* [Required work]
Copy the listing verbatim, excluding any images found in it.

* [Material]
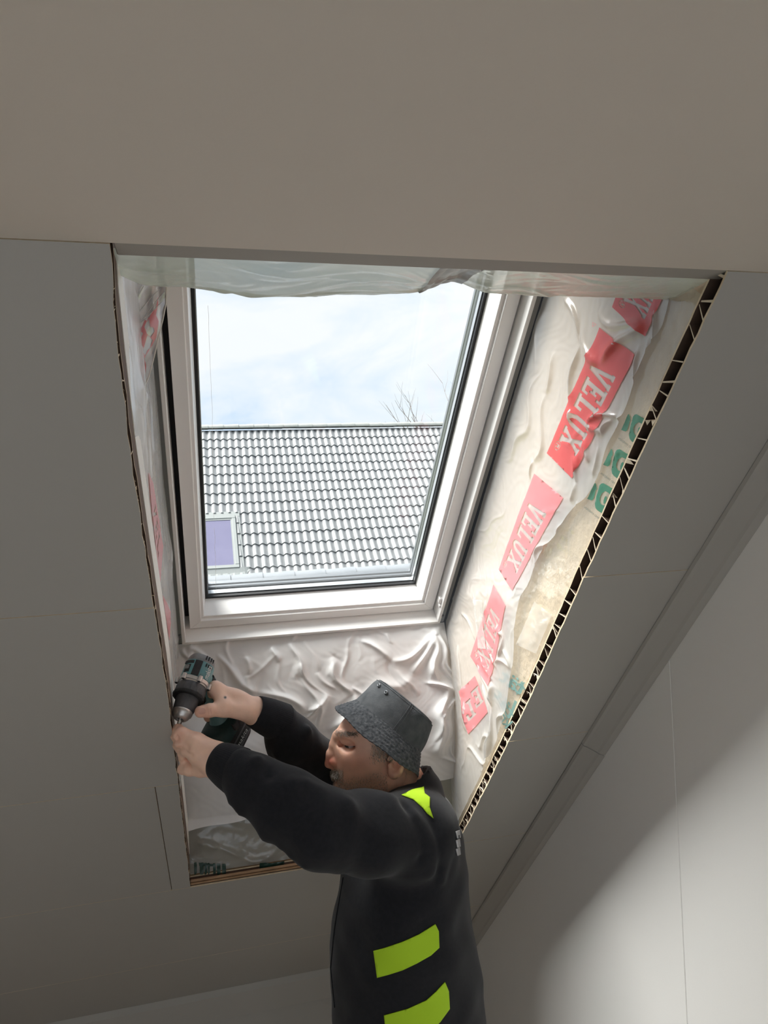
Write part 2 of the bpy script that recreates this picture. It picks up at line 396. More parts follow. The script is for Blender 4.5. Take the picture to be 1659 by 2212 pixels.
fr_parts = ring(FR, [(0, QF), (.0095, QF), (.0095, 1.44), (0, 1.44)], 'frame_rail', M['white_frame'], win, .0015)
SR = (-.0529, .669, .345, 1.6895)
ring((-.0965, .7045, .309, 1.7235), [(0, 1.302), (.0225, 1.302), (.0225, 1.308), (0, 1.308)], 'frame_apron', M['apron'], win)
ring(SR, [(0, 1.325), (.031, 1.325), (.031, 1.3345), (.0395, 1.3345), (.0455, 1.395), (.0455, 1.402), (0, 1.42)], 'sash_rail', M['white_frame'], win, .0016)
ring(FR, [(.009, 1.375), (.0235, 1.375), (.0235, 1.385), (.009, 1.385)], 'seal', M['black_rubber'], win)
ring(SR, [(.0445, 1.3935), (.0525, 1.3935), (.0525, 1.4005), (.0445, 1.4005)], 'glazing_gasket', M['black_rubber'], win)
ring(SR, [(.047, 1.4045), (.0545, 1.4045), (.0545, 1.418), (.047, 1.418)], 'spacer_bar', M['light_metal'], win)
ring(SR, [(.030, 1.424), (.0535, 1.424), (.0555, 1.428), (.053, 1.436), (.0555, 1.440), (.054, 1.452), (.030, 1.456)], 'cladding_rail', M['grey_metal'], win)
ring((-.10, .71, .30, 1.75), [(0, 1.452), (.085, 1.452), (.085, 1.458), (0, 1.458)], 'flashing', M['grey_metal'], win)
for q in (1.402, 1.421):
    b = MB(); o = .046
    b.add([QS(SR[0]+o, q, SR[2]+o), QS(SR[1]-o, q, SR[2]+o), QS(SR[1]-o, q, SR[3]-o), QS(SR[0]+o, q, SR[3]-o)], [(0, 1, 2, 3)]); b.build('pane', M['glass'], win)
# hairline dribbles left on the pane, and corner screws of the frame
b = MB()
for (pa, pb) in (((449, 660), (459, 905)), ((459, 905), (462, 1120)), ((463, 1140), (467, 1288)), ((716, 925), (714, 970))):
    k = 10; pts = []
    for i in range(k+1):
        u = i/k; px, py = pa[0]+(pb[0]-pa[0])*u + random.uniform(-.7, .7), pa[1]+(pb[1]-pa[1])*u
        pts.append(on_plane(px, py, QS(0, 1.4008, 0), NV))
    b.tube(pts, .00028, 5)
b.build('dribble', M['tape_white'], win)
b = MB()
for x, s in ((FR[1]-.0045+.006, 1.665), (FR[0]-.004, 1.66)):
    b.tube([QS(x, QF+.004, s), QS(x, QF-.004, s)], .0035, 10)
b.build('corner_screw', M['grey_metal'], win)
# small white catch on the frame's right cheek
b = MB(); b.qsbox(.6655, .6745, 1.292, 1.306, 1.60, 1.622); b.qsbox(.668, .6745, 1.286, 1.300, 1.622, 1.634); bevel(b.build('catch', M['white_frame'], win), .0015)

# ================================================================== ROOF BUILD-UP ROUND THE REVEAL (behind the plastic)
X_RL, X_RR = -.0985, .712      # backing planes left, right
def slab(name, pts, off, mt, **k):
    a = [np.array(p, float) for p in pts]; b = MB(); b.box8(a + [p+np.array(off) for p in a]); o = b.build(name, mt); tag(o, **k); return o
slab('insulation_batt', [QS(.7035, D+T_BOARD+.004, .34), QS(.7145, 1.275, .34), QS(.7145, 1.275, 1.72), QS(.7035, D+T_BOARD+.004, S_OB)], (.12, 0, 0), M['insulation'], label='beige insulation behind the clear plastic on the reveal side with red print bands', cat='insulation')
slab('insulation_batt', [QS(-.100, D+T_BOARD+.004, .34), QS(-.100, 1.275, .34), QS(-.100, 1.275, 1.72), QS(-.100, D+T_BOARD+.004, S_OB)], (-.12, 0, 0), M['insulation'], label='beige insulation behind the narrow plastic strip beside the drill', cat='insulation')
slab('insulation_batt', [QS(-.10, D+T_BOARD+.004, S_OB+.055), QS(.71, D+T_BOARD+.004, S_OB+.055), QS(.71, 1.275, 1.76), QS(-.10, 1.275, 1.76)], tuple(SV*.12), M['insulation'], label='beige insulation behind the crumpled plastic under the window', cat='insulation')
slab('insulation_batt', [QS(-.10, D+.06, .30), QS(.71, D+.06, .30), QS(.71, 1.275, .315), QS(-.10, 1.275, .315)], tuple(-SV*.10), M['insulation'], label='beige insulation above the plastic over the window', cat='insulation')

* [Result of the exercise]
Write part 2 of the bpy script that recreates this picture. It picks up at line 396. More parts follow. The script is for Blender 4.5. Take the picture to be 1659 by 2212 pixels.
fr_parts = ring(FR, [(0, QF), (.0095, QF), (.0095, 1.44), (0, 1.44)], 'frame_rail', M['white_frame'], win, .0015)
SR = (-.0529, .669, .345, 1.6895)
ring((-.0965, .7045, .309, 1.7235), [(0, 1.302), (.0225, 1.302), (.0225, 1.308), (0, 1.308)], 'frame_apron', M['apron'], win)
ring(SR, [(0, 1.325), (.031, 1.325), (.031, 1.3345), (.0395, 1.3345), (.0455, 1.395), (.0455, 1.402), (0, 1.42)], 'sash_rail', M['white_frame'], win, .0016)
ring(FR, [(.009, 1.375), (.0235, 1.375), (.0235, 1.385), (.009, 1.385)], 'seal', M['black_rubber'], win)
ring(SR, [(.0445, 1.3935), (.0525, 1.3935), (.0525, 1.4005), (.0445, 1.4005)], 'glazing_gasket', M['black_rubber'], win)
ring(SR, [(.047, 1.4045), (.0545, 1.4045), (.0545, 1.418), (.047, 1.418)], 'spacer_bar', M['light_metal'], win)
ring(SR, [(.030, 1.424), (.0535, 1.424), (.0555, 1.428), (.053, 1.436), (.0555, 1.440), (.054, 1.452), (.030, 1.456)], 'cladding_rail', M['grey_metal'], win)
ring((-.10, .71, .30, 1.75), [(0, 1.452), (.085, 1.452), (.085, 1.458), (0, 1.458)], 'flashing', M['grey_metal'], win)
for q in (1.402, 1.421):
    b = MB(); o = .046
    b.add([QS(SR[0]+o, q, SR[2]+o), QS(SR[1]-o, q, SR[2]+o), QS(SR[1]-o, q, SR[3]-o), QS(SR[0]+o, q, SR[3]-o)], [(0, 1, 2, 3)]); b.build('pane', M['glass'], win)
# hairline dribbles left on the pane, and corner screws of the frame
b = MB()
for (pa, pb) in (((449, 660), (459, 905)), ((459, 905), (462, 1120)), ((463, 1140), (467, 1288)), ((716, 925), (714, 970))):
    k = 10; pts = []
    for i in range(k+1):
        u = i/k; px, py = pa[0]+(pb[0]-pa[0])*u + random.uniform(-.7, .7), pa[1]+(pb[1]-pa[1])*u
        pts.append(on_plane(px, py, QS(0, 1.4008, 0), NV))
    b.tube(pts, .00028, 5)
b.build('dribble', M['tape_white'], win)
b = MB()
for x, s in ((FR[1]-.0045+.006, 1.665), (FR[0]-.004, 1.66)):
    b.tube([QS(x, QF+.004, s), QS(x, QF-.004, s)], .0035, 10)
b.build('corner_screw', M['grey_metal'], win)
# small white catch on the frame's right cheek
b = MB(); b.qsbox(.6655, .6745, 1.292, 1.306, 1.60, 1.622); b.qsbox(.668, .6745, 1.286, 1.300, 1.622, 1.634); bevel(b.build('catch', M['white_frame'], win), .0015)

# ================================================================== ROOF BUILD-UP ROUND THE REVEAL (behind the plastic)
X_RL, X_RR = -.0985, .712      # backing planes left, right
def slab(name, pts, off, mt, **k):
    a = [np.array(p, float) for p in pts]; b = MB(); b.box8(a + [p+np.array(off) for p in a]); o = b.build(name, mt); tag(o, **k); return o
slab('insulation_batt', [QS(.7035, D+T_BOARD+.004, .34), QS(.7145, 1.275, .34), QS(.7145, 1.275, 1.72), QS(.7035, D+T_BOARD+.004, S_OB)], (.12, 0, 0), M['insulation'], label='beige insulation behind the clear plastic on the reveal side with red print bands', cat='insulation')
slab('insulation_batt', [QS(-.100, D+T_BOARD+.004, .34), QS(-.100, 1.275, .34), QS(-.100, 1.275, 1.72), QS(-.100, D+T_BOARD+.004, S_OB)], (-.12, 0, 0), M['insulation'], label='beige insulation behind the narrow plastic strip beside the drill', cat='insulation')
slab('insulation_batt', [QS(-.10, D+T_BOARD+.004, S_OB+.055), QS(.71, D+T_BOARD+.004, S_OB+.055), QS(.71, 1.275, 1.76), QS(-.10, 1.275, 1.76)], tuple(SV*.12), M['insulation'], label='beige insulation behind the crumpled plastic under the window', cat='insulation')
slab('insulation_batt', [QS(-.10, D+.06, .30), QS(.71, D+.06, .30), QS(.71, 1.275, .315), QS(-.10, 1.275, .315)], tuple(-SV*.10), M['insulation'], label='beige insulation above the plastic over the window', cat='insulation')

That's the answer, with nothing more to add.